Suite à une plainte déposée pour « atteinte aux libertés, abus et usurpation de fonctions, le président de la Commission de censure, M. Tidjani Tama, a révélé devant le magistrat instructeur le 1er juillet dernier que «les mesures punitives prises contre Koukou Editions ont été ordonnées par la ministre de la Culture, Mme Soraya Mouloudji, suite à un « rapport secret des services de sécurité », qui accusent « les publications de cette maison d’édition d’être destructrices » et de « porter atteinte à l’image de l’Algérie » !», rapporte le communiqué de Koukou éditions. Rien que cela !

« Cette unique pièce à conviction qui a déclenché la forfaiture, le juge, qui devait instruire à charge et à décharge, n’a pas jugé utile d’en vérifier l’existence pour la verser au dossier, encore moins d’entendre la ministre, pourtant gravement mise en cause par son subordonné», s’indigne l’éditeur. Les charges visant cet éditeur ne s’arrêtent pas là.

En confirmant le non-lieu, la Cour d’Alger n’a pas seulement clos une procédure : elle a condamné la justice à l’impuissance. Ce « verdict », loin de dissiper l’attaque en règle contre cette maison d’édition, confirme que la censure d’État se porte bien, drapée dans un langage juridique qui masque mal la soumission politique.

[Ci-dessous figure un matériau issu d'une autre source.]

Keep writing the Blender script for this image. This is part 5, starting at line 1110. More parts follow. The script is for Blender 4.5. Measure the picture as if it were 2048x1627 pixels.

En effet, « après 18 mois d’une procédure singulière », rappelle la même source, « par cette décision, l’appareil judiciaire refuse le renvoi de l’affaire devant le tribunal correctionnel pour un procès public, même si l’instruction a révélé des pratiques occultes, en violation des lois de la République», lit-on dans le communiqué.

Pour autant, l’éditeur refuse de se résigner : « Malgré les pressions récurrentes des miliciens de la pensée et des patriotes à gages qui ont imposé une idéologie répressive, régressive et sectaire à l’ombre des institutions Koukou Editions refuse d’infléchir sa ligne éditoriale ». L’auteur pointe un «revisionnisme décomplexé qui tente de réécrire l’histoire à l’aune de l’actualité, de répression politique qui a paralysé le présent, et de lourdes hypothèques sur l’avenir, elle s’engage à rester un espace de liberté pour les auteurs autonomes, notamment les universitaires éthiques qui n’ont pas renoncé à leur devoir de critique sociale».

À la veille du 1er novembre, l’ironie est amère : le message fondateur d’émancipation et de dignité est étouffé par les pratiques arbitraires d’un appareil d’État qui ne tolère plus la critique. Arezki Aït Larbi estime que restaurer la hiérarchie des normes, c’est d’abord rappeler une évidence : aucun « rapport secret » ne saurait supplanter la Constitution. Aucune ministre, aucun service de sécurité, ne peut légitimement décider quels livres méritent d’être lus ou interdits. Cela dans un régime qui respecte les institutions et la liberté d’édition et de création. Ce qui est loin d’être le cas de « la nouvelle Algérie » de Tebboune, un pays où les éloges, la suffisance et l’esbroufe étouffent cyniquement les libertés.

«Dans cette séquence décisive pour l’avenir, les discours triomphalistes ampoulés ne peuvent plus occulter les intolérables pratiques de l’ombre qui ont fait trop de mal au pays», cingle Arezki Aït Larbi en conclusion de son communiqué.